Sowohl Frau Holland, als auch Frau Chalupa haben
einen persönlichen Bezug zum Thema ihres Films.
Sie haben die kluge Wahl getroffen Gareth Jones
in den Mittelpunkt zu stellen, weil er eine
Schlüsselfigur ist zum Verständnis der Ereignisse.
Warum hätten sie – zusätzlich zu der von Vanessa
Kirby gut gespielten Nebenrolle – noch überflüssige
Frauenfiguren hinzuerfinden sollen um Ihre
imaginäre ‚Film-Frauenquote‘ zu erfüllen ?
Was mich auch ärgert an Ihrer Rezension ist
Ihr Unverständnis der Rahmenhandlung mit
George Orwell mehr abzugewinnen als, dass es
sich ja nur um einen weiteren ‚Mann‘ handele.
Orwell war mehr als nur ein Männchen, richtig?
Tatsächlich war es klug Orwell in die Handlung
einzubeziehen, denn an seinem Beispiel konnten
die Filmemacherinnen illustrieren, dass Gareth
Jones‘ journalistische Arbeit letztlich nicht
umsonst war: Die Wahrheit zeigte Wirkung darin,
dass selbst Sympathisanten der Kommunisten wie
Orwell ihre Illusionen langsam verloren.
Hätte man dies nicht in die Handlung eingefügt,
was hätte Gareth Jones‘ Handeln denn letztlich
bewirkt ? Gar nichts. Den Holodomor hat es
jedenfalls nicht gestoppt. Holland und Chalupa
zeigen aber, dass fakten-basierte und wahrhaftige
Berichte die beste Medizin gegen ideologische
Verblendung sind. Das ist die zentrale Aussage.

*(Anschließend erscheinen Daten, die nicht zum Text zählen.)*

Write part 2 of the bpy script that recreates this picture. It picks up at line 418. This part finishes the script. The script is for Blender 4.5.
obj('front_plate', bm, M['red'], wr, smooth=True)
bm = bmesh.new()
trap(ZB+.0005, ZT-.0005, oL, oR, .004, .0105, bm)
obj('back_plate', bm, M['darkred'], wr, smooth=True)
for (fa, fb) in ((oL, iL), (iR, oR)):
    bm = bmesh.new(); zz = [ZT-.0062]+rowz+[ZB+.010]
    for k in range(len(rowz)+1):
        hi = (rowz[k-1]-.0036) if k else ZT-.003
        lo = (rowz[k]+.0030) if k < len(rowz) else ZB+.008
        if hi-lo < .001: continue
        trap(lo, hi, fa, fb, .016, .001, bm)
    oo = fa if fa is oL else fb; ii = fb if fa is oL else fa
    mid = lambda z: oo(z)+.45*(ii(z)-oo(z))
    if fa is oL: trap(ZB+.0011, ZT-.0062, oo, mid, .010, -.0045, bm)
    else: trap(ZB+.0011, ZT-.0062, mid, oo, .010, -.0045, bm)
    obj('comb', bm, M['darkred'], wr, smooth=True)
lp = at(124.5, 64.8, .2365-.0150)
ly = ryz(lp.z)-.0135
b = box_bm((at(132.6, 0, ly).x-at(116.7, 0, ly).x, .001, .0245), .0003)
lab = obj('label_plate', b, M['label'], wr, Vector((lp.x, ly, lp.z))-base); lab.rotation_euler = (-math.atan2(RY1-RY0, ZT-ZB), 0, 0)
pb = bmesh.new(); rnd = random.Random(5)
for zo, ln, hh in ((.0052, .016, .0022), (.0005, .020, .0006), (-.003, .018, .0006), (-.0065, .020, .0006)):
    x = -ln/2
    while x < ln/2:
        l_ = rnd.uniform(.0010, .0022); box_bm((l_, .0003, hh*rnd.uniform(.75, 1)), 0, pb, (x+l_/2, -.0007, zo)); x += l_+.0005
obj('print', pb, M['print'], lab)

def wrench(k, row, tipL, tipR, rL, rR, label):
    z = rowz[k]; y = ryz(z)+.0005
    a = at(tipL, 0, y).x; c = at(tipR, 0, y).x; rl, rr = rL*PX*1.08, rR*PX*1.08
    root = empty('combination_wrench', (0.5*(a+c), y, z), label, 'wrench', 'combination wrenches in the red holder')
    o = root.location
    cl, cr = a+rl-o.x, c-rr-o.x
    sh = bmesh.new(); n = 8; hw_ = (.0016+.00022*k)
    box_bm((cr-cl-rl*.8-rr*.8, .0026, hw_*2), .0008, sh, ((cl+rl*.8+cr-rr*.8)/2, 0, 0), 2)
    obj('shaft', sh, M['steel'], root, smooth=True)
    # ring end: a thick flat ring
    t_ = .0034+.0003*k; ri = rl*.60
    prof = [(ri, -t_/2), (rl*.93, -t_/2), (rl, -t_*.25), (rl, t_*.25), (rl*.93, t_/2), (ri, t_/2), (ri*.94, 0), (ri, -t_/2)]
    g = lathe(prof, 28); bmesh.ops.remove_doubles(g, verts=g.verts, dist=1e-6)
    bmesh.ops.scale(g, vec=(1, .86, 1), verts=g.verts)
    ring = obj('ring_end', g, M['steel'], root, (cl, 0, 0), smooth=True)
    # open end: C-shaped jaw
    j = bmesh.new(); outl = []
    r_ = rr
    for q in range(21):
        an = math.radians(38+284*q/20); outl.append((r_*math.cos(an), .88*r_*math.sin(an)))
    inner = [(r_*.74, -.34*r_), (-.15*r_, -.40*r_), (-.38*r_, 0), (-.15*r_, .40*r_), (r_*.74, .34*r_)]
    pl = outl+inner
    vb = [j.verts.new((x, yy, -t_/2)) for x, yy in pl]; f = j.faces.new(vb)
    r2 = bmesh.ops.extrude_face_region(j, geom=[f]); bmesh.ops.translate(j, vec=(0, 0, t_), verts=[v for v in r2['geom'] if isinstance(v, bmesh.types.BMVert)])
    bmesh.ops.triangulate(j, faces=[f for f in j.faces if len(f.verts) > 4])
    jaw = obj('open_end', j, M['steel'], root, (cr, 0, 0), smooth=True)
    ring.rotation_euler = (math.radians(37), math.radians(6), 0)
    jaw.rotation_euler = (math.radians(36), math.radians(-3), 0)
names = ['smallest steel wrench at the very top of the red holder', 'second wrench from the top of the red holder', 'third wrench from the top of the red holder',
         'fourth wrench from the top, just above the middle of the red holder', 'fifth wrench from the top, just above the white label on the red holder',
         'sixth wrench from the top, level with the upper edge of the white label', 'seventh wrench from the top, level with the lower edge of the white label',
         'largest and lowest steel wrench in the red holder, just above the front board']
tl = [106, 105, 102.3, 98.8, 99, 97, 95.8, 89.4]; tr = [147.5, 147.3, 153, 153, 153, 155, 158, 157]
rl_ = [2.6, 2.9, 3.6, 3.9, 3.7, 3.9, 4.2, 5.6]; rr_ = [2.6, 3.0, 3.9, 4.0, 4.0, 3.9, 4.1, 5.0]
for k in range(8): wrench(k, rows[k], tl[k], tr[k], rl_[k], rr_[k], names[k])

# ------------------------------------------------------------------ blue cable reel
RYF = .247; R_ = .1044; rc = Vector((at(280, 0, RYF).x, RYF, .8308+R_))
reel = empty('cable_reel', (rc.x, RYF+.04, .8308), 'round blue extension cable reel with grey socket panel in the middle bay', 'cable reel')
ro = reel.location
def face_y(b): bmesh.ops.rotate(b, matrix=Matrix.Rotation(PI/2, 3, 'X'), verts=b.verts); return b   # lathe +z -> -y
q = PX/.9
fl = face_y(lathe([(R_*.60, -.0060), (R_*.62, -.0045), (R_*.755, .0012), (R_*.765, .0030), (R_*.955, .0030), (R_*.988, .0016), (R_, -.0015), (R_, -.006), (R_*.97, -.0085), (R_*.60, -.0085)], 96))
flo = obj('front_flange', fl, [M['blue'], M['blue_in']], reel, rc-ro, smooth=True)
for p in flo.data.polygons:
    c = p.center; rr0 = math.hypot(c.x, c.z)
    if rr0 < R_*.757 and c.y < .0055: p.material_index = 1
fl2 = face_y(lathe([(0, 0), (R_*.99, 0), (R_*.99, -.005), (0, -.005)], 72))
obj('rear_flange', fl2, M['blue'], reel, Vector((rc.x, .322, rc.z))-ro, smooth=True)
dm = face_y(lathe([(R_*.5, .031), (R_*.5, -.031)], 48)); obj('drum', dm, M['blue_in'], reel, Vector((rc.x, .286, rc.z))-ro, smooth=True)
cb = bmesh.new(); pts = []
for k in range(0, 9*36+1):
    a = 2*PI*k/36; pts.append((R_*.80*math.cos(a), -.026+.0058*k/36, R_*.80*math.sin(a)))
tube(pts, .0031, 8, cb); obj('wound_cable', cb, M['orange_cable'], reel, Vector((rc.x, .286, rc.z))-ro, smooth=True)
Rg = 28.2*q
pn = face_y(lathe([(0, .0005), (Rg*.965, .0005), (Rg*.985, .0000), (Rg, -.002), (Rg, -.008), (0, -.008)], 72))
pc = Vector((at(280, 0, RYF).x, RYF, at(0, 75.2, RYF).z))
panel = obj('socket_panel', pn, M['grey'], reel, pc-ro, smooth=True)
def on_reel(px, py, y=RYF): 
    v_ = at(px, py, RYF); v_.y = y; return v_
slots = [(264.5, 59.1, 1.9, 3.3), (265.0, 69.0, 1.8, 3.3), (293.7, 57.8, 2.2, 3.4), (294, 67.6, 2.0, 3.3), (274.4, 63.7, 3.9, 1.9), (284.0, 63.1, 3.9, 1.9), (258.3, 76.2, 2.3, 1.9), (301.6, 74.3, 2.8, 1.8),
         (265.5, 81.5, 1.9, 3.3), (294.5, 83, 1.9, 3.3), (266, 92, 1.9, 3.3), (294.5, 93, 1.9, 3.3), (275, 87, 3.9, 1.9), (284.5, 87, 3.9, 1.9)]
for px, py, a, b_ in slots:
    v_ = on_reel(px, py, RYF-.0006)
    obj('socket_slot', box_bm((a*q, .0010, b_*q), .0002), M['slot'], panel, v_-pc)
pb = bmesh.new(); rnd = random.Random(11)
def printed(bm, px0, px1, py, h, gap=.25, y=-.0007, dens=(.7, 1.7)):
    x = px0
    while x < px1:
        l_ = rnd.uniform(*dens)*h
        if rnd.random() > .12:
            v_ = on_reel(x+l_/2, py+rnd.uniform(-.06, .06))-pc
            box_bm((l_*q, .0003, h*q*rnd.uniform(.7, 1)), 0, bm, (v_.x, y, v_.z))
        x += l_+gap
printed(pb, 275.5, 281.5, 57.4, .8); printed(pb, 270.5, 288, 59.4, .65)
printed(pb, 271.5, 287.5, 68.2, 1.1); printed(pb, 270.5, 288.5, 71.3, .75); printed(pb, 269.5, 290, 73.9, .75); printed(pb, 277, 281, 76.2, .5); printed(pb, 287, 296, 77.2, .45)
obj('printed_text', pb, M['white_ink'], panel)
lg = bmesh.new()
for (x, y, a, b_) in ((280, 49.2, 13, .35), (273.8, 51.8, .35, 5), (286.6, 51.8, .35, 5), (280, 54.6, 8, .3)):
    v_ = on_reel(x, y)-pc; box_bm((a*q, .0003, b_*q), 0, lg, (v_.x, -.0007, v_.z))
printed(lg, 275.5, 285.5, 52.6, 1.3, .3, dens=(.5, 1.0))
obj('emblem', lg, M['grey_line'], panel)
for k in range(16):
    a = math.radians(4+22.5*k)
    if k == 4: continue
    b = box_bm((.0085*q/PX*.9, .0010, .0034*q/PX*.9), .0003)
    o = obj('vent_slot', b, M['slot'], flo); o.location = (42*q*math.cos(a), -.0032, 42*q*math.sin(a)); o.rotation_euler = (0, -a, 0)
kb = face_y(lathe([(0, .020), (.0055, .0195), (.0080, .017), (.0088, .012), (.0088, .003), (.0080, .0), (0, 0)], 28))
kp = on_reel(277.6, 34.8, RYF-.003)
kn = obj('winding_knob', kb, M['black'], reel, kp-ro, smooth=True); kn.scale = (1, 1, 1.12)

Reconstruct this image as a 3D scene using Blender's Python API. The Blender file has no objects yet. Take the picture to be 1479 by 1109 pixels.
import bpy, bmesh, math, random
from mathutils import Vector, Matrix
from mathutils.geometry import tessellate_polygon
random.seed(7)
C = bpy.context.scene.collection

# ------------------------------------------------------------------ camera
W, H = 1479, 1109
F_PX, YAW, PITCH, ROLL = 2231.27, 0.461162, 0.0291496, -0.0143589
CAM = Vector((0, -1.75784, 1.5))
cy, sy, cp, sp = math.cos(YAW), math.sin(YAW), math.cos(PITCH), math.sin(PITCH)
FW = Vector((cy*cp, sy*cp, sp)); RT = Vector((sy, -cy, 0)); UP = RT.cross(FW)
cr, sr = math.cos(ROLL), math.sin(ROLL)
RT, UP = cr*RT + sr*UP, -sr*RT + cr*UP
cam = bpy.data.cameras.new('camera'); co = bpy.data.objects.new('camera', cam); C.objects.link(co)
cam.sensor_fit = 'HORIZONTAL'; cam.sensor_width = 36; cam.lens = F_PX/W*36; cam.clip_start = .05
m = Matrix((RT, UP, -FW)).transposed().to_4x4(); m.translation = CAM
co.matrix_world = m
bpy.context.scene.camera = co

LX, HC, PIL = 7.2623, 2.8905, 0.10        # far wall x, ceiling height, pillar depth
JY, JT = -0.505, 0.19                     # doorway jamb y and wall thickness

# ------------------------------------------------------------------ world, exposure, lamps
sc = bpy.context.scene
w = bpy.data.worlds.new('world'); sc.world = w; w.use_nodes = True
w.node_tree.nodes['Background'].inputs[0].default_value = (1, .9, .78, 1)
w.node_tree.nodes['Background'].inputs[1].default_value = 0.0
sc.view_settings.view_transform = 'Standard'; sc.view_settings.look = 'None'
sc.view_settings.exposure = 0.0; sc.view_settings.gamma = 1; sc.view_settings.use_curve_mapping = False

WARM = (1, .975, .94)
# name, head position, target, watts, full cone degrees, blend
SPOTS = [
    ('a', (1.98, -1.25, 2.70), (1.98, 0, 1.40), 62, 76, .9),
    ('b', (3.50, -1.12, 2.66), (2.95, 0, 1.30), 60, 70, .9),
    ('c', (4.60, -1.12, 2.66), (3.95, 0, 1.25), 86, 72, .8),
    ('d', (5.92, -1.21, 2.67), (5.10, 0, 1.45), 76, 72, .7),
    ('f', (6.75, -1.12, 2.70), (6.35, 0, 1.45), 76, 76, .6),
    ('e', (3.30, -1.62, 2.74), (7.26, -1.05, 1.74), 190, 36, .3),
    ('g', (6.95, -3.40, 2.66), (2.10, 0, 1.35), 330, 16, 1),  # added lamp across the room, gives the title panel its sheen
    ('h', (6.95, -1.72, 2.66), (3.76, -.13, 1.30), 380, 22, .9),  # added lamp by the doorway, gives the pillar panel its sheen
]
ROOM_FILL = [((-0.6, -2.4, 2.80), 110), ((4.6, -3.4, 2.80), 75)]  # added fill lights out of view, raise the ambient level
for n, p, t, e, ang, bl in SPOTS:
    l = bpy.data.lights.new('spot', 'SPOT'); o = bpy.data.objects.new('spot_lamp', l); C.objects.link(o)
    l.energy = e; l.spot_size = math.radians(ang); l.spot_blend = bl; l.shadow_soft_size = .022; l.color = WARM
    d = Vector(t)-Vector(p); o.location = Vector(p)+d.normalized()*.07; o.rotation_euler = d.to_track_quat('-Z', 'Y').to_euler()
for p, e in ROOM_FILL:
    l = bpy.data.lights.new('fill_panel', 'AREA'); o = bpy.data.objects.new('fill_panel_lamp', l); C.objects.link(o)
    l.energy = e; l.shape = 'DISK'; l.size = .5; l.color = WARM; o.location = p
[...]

„Mr. Jones“ ist ein wichtiger Film, weil es
der erste ernsthafte Versuch ist im populären
Kino dieses dunkle Kapitel der Geschichte
aufzuarbeiten. Es ist überhaupt der erste
Film über Gareth Jones. Dass Frauen diese
große Leistung erbracht haben, sollte ein
Grund zum Stolz für jede Feministin sein,
nicht eine Grundlage um rumzumäkeln, weil
Ihnen nicht genug Frauen auf der Leinwand
zu sein scheinen. In gewissem Sinne ist
Ihr Denken ideologisch.
Ihre seltsame Schwerpunkt-Setzung zeigt,
dass manchmal die Hüterinnenn des Feminismus
ihre eigenen Feinde sein können. Die Filmlöwin
frisst ihre eigenen Kinder ?
„Mr. Jones“ ist ein herausragender Film,
nicht nur für Frauen im Film, sondern für
historische Repräsentation an sich.
Sehr geehrte Frau Finke,
herzlichen Dank für Ihren ausführlichen Kommentar und den wichtigen Verweis auf die seltene Gelegenheit weiblicher Filmemacherinnen, sich mit großem Budget großen historischen Stoffen anzunehmen. Leider verstehe ich insgesamt nicht, wogegen sie sich hier positionieren. Ich habe den Film ja weder qualitativ noch inhaltlich abgewertet, sondern lediglich auf Details verwiesen oder Fragen formuliert. Inwiefern ich damit „meine eigenen Kinder“ fressen soll, ist mir wirklich schleierhaft. Würde ich als Filmkritikerin allen Regisseurinnen nur auf Grund ihres Geschlechts mit Vorschusslorbeeren begegnen, würde ich nicht nur mich selbst unglaubwürdig machen, sondern auch diesen Künstlerinnen mit weniger fachlichem Respekt begegnen als ihren männlichen* Kollegen. Es muss auch als Feministin möglich sein, Filme von Frauen* kritisch zu betrachten. Alles andere ist PR und nicht Thema dieser Webseite.